* [PROVIDED MATERIAL]:

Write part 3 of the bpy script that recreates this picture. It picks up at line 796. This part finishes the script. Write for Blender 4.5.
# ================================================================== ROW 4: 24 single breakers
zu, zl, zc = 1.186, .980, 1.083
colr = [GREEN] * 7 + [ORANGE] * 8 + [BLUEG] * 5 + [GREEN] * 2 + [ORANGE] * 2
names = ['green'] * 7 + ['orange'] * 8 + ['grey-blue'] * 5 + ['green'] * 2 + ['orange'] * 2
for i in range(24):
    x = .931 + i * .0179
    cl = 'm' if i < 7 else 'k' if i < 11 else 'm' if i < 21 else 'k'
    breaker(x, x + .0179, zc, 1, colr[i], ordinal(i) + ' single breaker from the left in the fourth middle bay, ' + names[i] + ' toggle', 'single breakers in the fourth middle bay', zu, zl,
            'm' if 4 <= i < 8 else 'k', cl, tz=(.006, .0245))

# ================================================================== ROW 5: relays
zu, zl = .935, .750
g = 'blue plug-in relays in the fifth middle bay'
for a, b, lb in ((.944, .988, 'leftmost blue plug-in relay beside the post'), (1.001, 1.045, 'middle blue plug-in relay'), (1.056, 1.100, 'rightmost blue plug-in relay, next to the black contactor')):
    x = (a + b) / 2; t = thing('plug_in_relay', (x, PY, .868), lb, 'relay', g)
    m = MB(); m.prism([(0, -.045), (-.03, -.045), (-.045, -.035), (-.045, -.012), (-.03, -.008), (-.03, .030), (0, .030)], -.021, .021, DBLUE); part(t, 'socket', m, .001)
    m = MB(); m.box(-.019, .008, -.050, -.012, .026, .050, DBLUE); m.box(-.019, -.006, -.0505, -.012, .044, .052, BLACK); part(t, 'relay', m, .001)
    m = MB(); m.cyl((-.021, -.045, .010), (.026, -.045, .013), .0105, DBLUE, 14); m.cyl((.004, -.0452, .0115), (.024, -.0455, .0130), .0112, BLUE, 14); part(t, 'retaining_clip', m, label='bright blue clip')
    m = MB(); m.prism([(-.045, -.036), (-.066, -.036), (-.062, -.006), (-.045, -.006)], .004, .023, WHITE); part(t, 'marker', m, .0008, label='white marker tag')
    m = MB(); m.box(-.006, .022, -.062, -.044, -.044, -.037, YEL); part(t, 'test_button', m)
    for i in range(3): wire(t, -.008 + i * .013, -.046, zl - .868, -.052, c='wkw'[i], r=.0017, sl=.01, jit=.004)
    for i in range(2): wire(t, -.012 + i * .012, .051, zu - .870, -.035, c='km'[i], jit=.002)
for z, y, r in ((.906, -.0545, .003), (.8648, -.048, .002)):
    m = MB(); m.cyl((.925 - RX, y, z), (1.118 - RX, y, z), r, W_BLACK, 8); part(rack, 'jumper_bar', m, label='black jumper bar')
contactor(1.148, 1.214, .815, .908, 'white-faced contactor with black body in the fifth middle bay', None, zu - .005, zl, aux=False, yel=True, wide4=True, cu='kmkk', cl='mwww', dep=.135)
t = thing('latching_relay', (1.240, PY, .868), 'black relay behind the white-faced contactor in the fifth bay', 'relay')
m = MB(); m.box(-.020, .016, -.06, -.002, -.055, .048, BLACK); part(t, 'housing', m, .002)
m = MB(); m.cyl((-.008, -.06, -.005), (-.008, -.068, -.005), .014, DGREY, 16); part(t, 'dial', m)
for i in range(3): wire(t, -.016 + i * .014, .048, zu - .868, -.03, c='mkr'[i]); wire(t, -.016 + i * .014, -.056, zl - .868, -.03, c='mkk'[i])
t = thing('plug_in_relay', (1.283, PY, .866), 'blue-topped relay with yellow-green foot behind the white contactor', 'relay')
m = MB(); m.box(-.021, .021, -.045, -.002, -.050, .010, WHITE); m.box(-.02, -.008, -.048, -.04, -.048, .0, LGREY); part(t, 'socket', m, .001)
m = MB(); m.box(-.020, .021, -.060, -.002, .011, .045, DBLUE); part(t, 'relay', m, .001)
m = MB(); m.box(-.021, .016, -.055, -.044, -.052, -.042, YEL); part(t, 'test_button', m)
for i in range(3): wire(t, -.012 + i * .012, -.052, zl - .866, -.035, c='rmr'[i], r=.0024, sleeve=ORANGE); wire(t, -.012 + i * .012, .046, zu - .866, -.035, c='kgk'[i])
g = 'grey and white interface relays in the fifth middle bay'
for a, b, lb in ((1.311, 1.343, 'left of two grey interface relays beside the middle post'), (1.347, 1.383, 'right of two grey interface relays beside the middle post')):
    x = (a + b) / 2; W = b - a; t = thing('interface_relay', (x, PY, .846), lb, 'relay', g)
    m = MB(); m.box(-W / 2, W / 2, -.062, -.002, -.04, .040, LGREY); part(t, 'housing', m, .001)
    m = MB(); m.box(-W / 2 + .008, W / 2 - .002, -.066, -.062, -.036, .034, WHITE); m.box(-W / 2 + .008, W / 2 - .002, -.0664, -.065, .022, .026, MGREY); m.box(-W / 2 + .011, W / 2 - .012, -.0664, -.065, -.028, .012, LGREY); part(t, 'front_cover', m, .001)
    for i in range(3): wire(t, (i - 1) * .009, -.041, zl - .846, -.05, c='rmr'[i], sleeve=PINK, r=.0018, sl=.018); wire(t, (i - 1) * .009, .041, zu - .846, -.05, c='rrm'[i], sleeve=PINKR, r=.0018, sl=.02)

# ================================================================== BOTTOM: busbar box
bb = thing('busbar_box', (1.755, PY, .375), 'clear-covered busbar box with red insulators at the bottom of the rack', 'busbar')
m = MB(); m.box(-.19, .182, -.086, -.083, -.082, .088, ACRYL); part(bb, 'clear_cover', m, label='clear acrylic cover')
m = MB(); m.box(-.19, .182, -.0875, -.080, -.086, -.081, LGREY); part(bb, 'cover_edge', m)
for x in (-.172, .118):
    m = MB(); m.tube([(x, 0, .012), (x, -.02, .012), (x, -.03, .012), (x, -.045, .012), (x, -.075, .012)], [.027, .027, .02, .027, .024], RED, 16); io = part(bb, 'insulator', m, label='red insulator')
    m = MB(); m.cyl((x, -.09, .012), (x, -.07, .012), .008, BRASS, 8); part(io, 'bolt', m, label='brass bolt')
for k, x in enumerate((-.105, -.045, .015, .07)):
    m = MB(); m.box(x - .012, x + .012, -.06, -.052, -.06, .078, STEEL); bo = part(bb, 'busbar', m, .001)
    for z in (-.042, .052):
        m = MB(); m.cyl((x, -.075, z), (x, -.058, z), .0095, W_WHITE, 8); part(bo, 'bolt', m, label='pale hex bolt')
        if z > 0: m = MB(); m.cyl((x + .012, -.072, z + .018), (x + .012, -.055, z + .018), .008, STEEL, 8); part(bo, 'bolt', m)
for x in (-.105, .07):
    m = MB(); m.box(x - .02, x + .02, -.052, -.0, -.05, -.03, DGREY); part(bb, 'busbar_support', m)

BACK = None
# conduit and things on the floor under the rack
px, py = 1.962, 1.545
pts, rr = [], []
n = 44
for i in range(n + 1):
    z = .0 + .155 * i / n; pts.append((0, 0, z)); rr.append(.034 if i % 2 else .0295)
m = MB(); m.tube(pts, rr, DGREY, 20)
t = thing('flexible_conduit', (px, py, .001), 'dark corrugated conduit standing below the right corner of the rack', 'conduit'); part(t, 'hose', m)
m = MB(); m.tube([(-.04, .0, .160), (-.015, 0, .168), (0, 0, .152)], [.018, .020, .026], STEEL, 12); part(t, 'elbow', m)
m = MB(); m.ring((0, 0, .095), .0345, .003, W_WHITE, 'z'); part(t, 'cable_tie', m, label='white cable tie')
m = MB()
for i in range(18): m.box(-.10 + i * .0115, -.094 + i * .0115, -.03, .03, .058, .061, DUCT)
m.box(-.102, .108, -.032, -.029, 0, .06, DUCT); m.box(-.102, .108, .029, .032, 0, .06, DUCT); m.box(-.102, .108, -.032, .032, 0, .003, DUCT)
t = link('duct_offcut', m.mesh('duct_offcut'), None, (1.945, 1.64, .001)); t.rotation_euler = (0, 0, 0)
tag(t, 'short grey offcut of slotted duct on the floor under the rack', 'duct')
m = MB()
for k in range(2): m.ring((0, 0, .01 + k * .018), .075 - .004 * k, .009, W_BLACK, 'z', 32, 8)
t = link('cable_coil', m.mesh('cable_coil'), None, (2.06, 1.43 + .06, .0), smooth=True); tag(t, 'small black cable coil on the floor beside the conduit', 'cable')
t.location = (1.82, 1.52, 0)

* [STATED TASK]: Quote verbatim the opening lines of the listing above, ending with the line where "cl, tz=(.006, .0245))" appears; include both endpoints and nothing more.

* [EXERCISE SOLUTION]:
Write part 3 of the bpy script that recreates this picture. It picks up at line 796. This part finishes the script. Write for Blender 4.5.
# ================================================================== ROW 4: 24 single breakers
zu, zl, zc = 1.186, .980, 1.083
colr = [GREEN] * 7 + [ORANGE] * 8 + [BLUEG] * 5 + [GREEN] * 2 + [ORANGE] * 2
names = ['green'] * 7 + ['orange'] * 8 + ['grey-blue'] * 5 + ['green'] * 2 + ['orange'] * 2
for i in range(24):
    x = .931 + i * .0179
    cl = 'm' if i < 7 else 'k' if i < 11 else 'm' if i < 21 else 'k'
    breaker(x, x + .0179, zc, 1, colr[i], ordinal(i) + ' single breaker from the left in the fourth middle bay, ' + names[i] + ' toggle', 'single breakers in the fourth middle bay', zu, zl,
            'm' if 4 <= i < 8 else 'k', cl, tz=(.006, .0245))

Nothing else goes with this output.